The group bused down 33 workers and spouses and put them up at the new Hotel Monaco for a weekend of neighborhood sightseeing. They were a small part of the Buying Into Baltimore event on Saturday, which drew hundreds from the region for home-buying workshops and peeks at homes priced around $180,000, but Sunday they got their own BRAC-only tour through neighborhoods as pricey as Roland Park and Homeland.

"It's a good opportunity for us to be able to showcase the city," Custer said.

Live Baltimore is competing against communities closer to Aberdeen Proving Ground - Harford, for instance, as well as Cecil and Baltimore counties - and it doesn't have an easy task. John and Stephanie White, a husband and wife who work at Fort Monmouth, have heard chatter from colleagues that suggests they think of Baltimore as a third-world country. "Do they have running water?" is, they swear, among the questions that have been asked. The perception is of drugs and crime, period.

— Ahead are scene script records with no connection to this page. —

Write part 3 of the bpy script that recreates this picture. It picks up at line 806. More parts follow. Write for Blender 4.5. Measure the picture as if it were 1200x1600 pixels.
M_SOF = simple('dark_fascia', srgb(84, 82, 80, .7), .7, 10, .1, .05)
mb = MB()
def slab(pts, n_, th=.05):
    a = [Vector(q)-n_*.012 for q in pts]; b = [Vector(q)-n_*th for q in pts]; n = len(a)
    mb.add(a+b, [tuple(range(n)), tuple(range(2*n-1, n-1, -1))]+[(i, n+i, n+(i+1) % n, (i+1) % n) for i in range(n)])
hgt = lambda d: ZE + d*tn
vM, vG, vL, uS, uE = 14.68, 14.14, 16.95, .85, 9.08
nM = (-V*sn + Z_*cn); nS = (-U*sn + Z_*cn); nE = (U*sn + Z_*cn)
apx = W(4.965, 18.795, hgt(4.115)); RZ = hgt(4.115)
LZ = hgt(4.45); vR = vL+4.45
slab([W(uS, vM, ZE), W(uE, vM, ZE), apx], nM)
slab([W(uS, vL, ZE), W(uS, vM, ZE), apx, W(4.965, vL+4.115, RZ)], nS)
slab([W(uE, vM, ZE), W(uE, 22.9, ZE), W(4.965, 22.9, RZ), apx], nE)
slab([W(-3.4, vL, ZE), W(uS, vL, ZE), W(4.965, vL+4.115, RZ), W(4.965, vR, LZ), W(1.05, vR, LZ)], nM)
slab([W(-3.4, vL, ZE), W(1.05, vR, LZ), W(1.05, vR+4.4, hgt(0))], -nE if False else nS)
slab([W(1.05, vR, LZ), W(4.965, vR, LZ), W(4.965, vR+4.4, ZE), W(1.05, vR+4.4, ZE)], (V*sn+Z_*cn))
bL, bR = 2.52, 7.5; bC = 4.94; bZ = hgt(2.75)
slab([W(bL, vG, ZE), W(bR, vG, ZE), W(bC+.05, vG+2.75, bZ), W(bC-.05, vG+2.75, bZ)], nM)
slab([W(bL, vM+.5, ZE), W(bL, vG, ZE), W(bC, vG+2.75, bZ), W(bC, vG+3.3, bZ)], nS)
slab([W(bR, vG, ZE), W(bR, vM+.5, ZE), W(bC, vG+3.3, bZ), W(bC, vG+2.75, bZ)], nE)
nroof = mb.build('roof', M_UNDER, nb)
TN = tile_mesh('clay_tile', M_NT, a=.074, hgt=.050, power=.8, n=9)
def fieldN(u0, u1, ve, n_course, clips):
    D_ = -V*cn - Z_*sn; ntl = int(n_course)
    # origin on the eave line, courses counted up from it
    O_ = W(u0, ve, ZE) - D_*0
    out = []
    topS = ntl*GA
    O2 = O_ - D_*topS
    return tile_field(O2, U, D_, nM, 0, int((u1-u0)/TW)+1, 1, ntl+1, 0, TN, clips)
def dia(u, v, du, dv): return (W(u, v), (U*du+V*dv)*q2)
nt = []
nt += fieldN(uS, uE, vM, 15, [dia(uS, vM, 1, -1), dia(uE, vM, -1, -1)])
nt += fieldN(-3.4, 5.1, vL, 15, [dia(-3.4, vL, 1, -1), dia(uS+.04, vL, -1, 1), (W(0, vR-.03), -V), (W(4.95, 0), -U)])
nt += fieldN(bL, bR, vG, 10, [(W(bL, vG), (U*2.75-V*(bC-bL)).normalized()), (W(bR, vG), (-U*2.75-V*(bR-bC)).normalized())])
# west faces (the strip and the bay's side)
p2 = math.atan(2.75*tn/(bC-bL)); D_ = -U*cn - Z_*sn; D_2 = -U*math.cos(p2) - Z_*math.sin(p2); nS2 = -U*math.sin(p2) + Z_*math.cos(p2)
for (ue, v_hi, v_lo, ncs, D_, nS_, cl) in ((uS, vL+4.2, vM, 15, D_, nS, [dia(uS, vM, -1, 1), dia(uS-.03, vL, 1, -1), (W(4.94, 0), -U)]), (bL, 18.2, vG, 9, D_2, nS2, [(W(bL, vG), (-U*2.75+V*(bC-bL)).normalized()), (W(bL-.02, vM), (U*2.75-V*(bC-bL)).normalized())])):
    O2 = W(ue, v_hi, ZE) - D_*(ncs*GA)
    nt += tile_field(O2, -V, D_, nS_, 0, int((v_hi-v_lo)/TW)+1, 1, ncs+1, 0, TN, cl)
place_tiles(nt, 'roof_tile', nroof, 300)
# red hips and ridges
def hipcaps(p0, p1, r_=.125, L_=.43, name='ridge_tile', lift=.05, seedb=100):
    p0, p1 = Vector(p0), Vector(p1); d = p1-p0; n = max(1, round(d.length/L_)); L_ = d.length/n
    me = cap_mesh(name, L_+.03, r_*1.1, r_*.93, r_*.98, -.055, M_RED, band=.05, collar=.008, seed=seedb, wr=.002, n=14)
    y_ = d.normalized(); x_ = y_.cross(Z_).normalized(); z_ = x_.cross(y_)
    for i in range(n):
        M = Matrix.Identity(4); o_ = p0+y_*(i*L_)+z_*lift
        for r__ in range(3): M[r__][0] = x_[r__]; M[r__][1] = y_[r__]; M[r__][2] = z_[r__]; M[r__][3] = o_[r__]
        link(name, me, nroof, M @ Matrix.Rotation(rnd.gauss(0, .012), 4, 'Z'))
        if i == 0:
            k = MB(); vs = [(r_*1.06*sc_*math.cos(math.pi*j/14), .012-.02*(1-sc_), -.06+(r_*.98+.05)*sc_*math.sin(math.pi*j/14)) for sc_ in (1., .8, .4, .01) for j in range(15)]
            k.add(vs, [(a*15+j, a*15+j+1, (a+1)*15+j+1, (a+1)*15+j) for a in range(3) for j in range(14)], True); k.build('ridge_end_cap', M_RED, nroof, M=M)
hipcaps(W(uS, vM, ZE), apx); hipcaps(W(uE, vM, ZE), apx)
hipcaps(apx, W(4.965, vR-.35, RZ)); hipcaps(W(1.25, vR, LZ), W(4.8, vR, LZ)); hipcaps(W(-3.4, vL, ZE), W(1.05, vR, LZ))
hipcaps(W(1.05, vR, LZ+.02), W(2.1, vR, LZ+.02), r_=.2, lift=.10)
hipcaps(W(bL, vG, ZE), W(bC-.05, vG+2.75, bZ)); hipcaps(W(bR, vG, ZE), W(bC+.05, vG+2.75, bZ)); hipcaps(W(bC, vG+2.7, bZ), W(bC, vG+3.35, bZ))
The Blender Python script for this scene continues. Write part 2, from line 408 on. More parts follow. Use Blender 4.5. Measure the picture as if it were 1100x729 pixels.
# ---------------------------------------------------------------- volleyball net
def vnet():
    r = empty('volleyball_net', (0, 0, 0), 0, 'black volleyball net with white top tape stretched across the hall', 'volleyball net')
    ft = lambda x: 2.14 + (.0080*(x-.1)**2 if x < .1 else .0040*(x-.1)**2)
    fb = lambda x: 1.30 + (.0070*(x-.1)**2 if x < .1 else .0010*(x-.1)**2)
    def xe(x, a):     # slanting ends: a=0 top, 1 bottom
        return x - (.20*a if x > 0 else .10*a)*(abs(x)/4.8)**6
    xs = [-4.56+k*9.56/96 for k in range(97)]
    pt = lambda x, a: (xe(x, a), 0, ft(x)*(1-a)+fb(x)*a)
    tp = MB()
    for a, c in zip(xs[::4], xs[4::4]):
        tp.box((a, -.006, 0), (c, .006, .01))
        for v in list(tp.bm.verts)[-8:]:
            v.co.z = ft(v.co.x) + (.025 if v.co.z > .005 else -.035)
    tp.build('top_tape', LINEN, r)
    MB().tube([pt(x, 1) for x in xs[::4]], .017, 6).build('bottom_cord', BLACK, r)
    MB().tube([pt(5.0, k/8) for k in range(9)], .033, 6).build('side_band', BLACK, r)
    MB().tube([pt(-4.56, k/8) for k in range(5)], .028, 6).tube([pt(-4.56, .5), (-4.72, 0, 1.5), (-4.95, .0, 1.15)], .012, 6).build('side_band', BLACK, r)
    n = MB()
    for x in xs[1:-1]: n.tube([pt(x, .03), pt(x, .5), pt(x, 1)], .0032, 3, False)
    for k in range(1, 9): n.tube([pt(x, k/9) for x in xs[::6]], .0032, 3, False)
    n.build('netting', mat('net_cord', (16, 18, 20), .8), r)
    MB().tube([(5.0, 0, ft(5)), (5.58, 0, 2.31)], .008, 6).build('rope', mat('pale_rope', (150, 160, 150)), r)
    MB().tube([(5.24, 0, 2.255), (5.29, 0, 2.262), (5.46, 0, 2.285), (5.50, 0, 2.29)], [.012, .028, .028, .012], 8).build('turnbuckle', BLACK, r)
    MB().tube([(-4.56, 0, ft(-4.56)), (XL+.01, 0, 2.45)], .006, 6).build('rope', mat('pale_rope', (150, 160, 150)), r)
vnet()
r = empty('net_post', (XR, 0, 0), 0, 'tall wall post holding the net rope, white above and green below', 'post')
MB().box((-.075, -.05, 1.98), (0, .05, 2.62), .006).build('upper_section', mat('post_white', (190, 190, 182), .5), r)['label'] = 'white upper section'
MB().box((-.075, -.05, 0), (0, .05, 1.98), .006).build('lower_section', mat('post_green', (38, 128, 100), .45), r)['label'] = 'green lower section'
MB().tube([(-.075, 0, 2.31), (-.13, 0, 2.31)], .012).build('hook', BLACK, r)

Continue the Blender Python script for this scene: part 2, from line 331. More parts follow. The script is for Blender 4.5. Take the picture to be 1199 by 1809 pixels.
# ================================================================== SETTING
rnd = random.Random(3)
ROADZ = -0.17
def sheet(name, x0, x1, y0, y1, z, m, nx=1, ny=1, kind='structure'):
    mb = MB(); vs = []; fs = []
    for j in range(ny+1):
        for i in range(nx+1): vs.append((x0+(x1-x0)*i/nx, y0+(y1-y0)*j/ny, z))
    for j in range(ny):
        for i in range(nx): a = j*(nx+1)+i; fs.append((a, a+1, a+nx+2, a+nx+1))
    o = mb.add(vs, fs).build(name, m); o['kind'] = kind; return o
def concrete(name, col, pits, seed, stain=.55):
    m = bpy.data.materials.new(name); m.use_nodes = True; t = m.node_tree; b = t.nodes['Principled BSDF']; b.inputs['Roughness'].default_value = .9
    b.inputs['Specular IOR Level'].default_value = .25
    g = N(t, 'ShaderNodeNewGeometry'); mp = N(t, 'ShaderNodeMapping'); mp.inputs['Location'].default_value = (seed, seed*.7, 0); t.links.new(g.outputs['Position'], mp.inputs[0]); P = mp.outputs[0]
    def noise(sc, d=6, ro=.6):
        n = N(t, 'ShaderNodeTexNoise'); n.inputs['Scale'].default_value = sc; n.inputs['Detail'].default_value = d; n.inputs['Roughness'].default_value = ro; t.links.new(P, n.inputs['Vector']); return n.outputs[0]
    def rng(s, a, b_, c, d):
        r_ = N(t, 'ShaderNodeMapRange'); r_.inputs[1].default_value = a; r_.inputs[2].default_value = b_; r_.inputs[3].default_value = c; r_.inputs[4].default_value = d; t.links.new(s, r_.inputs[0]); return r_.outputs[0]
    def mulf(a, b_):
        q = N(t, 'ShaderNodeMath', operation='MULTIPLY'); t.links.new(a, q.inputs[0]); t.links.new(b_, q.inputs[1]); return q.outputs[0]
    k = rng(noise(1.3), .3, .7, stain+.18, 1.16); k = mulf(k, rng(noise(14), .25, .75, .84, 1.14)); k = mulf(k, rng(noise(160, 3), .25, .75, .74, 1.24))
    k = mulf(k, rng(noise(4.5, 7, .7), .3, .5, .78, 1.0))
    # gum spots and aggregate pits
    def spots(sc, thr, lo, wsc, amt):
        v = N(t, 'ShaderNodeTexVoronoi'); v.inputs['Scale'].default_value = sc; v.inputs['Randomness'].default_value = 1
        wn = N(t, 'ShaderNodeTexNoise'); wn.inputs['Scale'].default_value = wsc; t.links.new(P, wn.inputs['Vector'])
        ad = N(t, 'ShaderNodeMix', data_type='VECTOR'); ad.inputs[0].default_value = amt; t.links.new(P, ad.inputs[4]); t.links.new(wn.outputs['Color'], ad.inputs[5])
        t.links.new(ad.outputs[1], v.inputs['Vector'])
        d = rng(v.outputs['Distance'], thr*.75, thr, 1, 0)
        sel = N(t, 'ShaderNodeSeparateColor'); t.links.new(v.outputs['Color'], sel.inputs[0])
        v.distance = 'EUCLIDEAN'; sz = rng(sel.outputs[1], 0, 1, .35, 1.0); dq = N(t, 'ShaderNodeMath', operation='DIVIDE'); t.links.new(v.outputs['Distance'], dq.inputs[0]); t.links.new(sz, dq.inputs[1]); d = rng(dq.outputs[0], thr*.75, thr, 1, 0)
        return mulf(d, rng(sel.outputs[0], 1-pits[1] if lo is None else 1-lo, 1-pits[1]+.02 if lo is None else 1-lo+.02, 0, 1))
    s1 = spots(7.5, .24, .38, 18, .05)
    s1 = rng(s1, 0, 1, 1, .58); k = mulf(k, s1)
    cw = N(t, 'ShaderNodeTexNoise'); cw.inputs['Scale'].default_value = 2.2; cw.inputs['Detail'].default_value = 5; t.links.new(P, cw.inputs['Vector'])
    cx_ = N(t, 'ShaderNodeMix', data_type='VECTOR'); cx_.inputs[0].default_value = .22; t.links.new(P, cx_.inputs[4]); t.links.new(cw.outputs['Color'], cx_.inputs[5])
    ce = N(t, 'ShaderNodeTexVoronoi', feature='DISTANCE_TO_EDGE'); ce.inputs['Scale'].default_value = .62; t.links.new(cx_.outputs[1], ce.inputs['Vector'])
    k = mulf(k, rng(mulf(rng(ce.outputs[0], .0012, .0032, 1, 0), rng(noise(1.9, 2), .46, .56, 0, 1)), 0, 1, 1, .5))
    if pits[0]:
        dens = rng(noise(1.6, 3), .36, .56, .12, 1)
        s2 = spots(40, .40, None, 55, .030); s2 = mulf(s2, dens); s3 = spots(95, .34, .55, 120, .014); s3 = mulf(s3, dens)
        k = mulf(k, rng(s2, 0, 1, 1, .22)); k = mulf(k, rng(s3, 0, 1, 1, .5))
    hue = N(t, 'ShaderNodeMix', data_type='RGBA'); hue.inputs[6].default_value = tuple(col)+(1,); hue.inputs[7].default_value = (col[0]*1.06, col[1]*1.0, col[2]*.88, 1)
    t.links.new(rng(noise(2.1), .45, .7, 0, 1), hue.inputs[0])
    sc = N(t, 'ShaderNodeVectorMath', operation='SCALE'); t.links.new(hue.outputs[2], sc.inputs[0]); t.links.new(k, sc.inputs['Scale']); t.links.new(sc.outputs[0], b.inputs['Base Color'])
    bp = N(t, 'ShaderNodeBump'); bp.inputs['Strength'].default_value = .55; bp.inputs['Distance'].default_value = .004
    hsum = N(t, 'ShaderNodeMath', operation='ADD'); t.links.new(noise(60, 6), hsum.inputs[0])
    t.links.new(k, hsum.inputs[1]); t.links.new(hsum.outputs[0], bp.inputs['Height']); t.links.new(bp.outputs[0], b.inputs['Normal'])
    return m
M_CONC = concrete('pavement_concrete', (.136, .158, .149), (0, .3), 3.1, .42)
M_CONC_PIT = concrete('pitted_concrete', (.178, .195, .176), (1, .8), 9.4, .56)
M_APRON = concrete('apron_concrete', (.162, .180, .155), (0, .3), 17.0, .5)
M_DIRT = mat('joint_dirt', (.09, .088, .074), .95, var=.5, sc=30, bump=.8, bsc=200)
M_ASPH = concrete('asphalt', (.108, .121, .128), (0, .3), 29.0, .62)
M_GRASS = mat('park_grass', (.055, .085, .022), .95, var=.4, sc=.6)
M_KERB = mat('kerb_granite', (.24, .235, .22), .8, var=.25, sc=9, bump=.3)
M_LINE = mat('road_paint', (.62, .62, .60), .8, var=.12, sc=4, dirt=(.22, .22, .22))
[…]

"I think they watch too much of 'The Wire,' " John White said, referring to the HBO drama that showed the city's struggles. Walking through a leafy Homeland neighborhood to see a house on the market for $779,000, he added: "They need to come down and check it out themselves."

"The Wire" was on Live Baltimore's list of talking points last weekend. But it's not just the televised reputation of Baltimore that staffers have to overcome. They need to sell workers on a city with a property tax rate more than double any of the counties' rates, and offer reasons against opting for a closer suburban neighborhood with higher public school test scores.